>> BEGIN Dataset content

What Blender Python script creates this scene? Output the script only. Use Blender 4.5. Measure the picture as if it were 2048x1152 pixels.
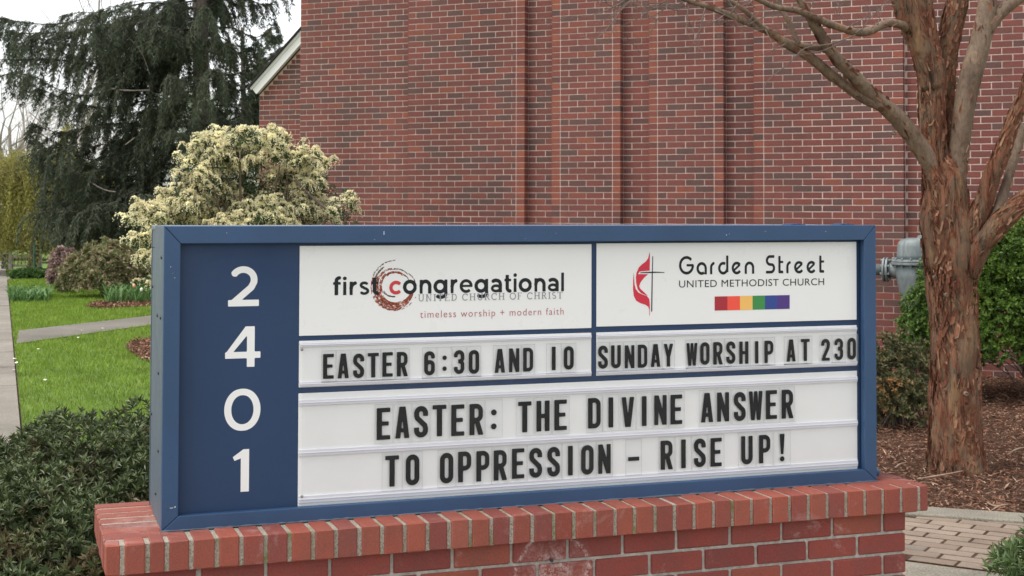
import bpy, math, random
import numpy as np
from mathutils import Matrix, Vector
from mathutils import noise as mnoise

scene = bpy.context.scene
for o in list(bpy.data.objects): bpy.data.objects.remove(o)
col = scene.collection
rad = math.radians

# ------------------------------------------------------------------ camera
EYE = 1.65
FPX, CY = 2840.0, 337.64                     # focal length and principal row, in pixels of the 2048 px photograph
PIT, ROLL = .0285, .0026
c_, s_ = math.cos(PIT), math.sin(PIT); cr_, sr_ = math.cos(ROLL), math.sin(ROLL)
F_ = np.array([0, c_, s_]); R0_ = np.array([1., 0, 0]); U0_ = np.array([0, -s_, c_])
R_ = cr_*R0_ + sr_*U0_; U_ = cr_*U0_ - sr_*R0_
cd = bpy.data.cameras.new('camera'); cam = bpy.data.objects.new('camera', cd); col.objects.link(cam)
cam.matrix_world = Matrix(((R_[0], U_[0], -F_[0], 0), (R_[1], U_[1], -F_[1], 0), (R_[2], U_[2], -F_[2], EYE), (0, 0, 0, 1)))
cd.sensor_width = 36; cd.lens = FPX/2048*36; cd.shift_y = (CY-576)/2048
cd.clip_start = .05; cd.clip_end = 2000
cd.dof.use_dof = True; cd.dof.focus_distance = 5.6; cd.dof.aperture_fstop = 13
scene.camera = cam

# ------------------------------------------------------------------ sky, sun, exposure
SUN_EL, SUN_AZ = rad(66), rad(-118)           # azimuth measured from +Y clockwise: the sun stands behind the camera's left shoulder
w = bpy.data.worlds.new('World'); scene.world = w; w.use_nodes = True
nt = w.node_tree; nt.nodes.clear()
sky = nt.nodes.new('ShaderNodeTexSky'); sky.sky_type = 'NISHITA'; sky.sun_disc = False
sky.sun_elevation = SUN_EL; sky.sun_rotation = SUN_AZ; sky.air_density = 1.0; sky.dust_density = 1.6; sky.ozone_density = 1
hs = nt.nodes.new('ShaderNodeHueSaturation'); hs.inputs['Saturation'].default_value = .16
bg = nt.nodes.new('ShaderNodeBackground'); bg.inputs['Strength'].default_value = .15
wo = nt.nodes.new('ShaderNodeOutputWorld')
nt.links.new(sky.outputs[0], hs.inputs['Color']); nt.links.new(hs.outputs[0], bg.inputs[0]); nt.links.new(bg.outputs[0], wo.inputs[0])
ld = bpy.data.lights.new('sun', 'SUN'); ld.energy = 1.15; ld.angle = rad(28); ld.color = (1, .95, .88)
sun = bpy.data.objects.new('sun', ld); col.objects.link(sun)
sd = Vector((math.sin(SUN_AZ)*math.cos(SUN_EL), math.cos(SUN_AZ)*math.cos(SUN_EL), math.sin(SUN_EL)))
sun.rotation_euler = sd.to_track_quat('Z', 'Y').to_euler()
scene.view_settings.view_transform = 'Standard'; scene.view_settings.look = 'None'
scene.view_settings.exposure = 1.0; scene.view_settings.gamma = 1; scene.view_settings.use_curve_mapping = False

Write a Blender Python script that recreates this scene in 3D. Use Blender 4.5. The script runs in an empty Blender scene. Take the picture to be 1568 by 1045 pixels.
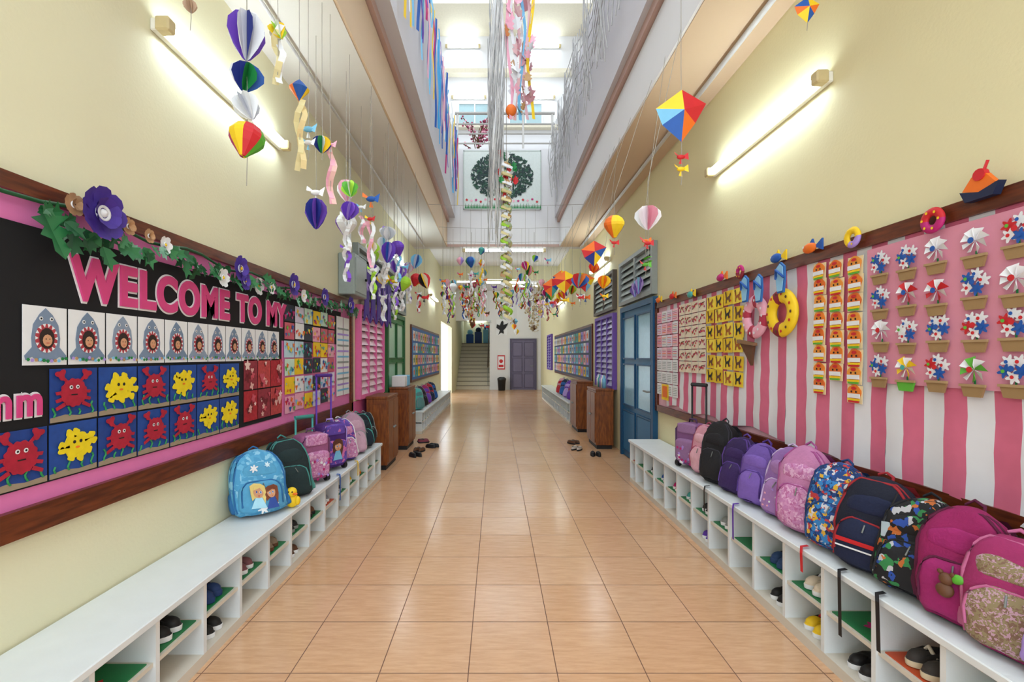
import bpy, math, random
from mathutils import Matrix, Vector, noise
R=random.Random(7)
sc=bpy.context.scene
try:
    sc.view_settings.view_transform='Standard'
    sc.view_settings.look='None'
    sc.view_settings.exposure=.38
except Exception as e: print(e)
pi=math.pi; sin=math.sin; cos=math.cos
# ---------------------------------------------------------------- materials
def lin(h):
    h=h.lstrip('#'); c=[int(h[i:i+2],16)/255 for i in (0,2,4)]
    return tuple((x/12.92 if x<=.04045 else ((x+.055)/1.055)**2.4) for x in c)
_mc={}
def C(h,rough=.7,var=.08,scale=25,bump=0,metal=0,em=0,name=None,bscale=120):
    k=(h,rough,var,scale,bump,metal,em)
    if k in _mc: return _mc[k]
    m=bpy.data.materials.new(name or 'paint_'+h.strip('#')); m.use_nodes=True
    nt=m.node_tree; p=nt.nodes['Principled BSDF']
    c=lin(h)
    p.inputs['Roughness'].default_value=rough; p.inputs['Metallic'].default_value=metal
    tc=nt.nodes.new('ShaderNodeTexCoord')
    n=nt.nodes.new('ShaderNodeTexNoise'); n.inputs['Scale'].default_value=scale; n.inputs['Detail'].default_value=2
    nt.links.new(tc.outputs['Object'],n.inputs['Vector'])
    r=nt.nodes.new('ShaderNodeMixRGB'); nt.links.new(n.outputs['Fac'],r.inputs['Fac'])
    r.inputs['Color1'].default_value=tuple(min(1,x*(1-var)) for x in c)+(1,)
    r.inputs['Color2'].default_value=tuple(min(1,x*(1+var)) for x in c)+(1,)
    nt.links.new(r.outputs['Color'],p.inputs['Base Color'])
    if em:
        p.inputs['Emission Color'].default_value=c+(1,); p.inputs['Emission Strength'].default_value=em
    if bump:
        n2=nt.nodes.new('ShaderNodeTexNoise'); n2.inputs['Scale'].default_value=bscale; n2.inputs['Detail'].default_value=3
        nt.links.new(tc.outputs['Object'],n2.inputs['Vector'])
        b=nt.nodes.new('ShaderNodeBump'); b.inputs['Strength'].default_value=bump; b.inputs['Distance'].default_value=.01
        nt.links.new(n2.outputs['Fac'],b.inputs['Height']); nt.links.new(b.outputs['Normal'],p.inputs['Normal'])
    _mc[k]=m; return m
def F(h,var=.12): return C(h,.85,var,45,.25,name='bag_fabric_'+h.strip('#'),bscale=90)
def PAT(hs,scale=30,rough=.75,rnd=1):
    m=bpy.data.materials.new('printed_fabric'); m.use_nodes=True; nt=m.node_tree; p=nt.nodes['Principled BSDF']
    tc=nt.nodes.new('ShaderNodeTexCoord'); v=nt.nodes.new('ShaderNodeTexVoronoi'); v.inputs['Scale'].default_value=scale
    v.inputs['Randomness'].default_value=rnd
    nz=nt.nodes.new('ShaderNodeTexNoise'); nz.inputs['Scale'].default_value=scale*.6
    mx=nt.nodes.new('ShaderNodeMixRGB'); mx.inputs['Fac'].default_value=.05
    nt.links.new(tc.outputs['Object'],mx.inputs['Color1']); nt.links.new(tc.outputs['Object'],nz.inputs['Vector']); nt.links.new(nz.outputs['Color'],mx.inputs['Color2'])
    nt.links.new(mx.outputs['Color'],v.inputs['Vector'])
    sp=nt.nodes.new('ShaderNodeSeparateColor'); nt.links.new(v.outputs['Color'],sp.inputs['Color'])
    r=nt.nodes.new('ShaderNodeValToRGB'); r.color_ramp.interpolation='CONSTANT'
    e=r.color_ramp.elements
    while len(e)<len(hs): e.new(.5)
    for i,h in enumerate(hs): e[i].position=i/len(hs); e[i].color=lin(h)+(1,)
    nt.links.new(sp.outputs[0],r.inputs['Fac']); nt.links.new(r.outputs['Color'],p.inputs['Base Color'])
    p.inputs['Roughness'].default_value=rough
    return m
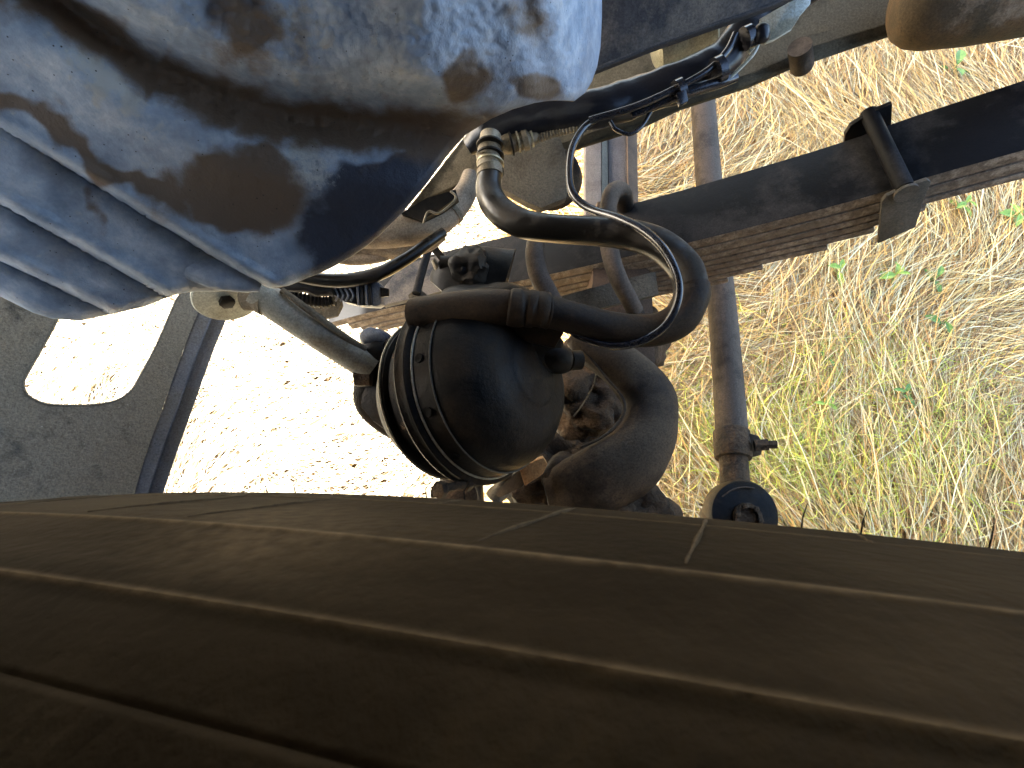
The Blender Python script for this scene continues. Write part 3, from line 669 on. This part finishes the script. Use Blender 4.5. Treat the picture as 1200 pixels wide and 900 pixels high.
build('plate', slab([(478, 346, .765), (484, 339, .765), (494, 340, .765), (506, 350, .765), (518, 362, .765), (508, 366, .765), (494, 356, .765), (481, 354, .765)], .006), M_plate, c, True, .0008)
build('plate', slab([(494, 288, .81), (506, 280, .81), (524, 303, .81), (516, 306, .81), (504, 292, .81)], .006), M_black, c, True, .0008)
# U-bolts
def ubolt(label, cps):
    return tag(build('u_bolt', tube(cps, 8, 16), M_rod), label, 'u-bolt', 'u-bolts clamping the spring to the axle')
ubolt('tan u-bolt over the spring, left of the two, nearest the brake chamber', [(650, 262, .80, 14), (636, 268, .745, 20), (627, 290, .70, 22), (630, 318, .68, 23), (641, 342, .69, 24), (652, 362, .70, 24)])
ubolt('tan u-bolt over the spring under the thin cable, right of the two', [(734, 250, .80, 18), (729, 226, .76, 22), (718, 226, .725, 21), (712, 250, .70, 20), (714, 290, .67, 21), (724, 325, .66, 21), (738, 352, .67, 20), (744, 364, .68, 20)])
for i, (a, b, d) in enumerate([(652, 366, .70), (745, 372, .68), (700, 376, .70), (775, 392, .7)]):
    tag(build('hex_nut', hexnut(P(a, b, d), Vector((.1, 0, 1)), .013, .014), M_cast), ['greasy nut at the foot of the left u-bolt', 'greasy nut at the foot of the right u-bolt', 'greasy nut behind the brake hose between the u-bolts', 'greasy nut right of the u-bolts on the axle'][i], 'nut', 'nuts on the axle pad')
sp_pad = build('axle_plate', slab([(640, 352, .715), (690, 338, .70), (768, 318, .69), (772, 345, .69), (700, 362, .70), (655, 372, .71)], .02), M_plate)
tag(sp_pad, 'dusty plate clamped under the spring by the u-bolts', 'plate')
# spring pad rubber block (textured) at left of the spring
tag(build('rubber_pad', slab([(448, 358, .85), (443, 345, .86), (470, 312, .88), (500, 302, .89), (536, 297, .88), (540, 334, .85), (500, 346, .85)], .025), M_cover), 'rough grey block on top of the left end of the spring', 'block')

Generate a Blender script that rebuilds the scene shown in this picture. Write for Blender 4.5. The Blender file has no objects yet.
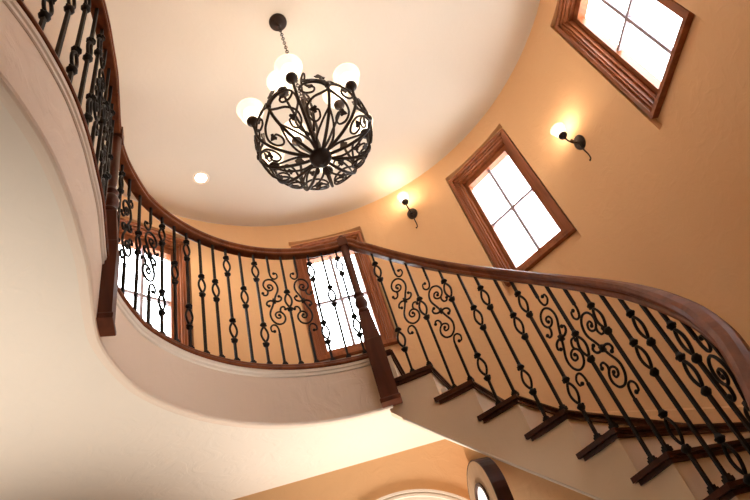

>> END Dataset content

Problem:
Please return, exactly as written, the lines from the first line of the records above through the line containing "from mathutils import noise as mnoise", both included, leaving out any pictures.

Finished exercise:
What Blender Python script creates this scene? Output the script only. Use Blender 4.5. Measure the picture as if it were 2048x1152 pixels.
import bpy, math, random
import numpy as np
from mathutils import Matrix, Vector
from mathutils import noise as mnoise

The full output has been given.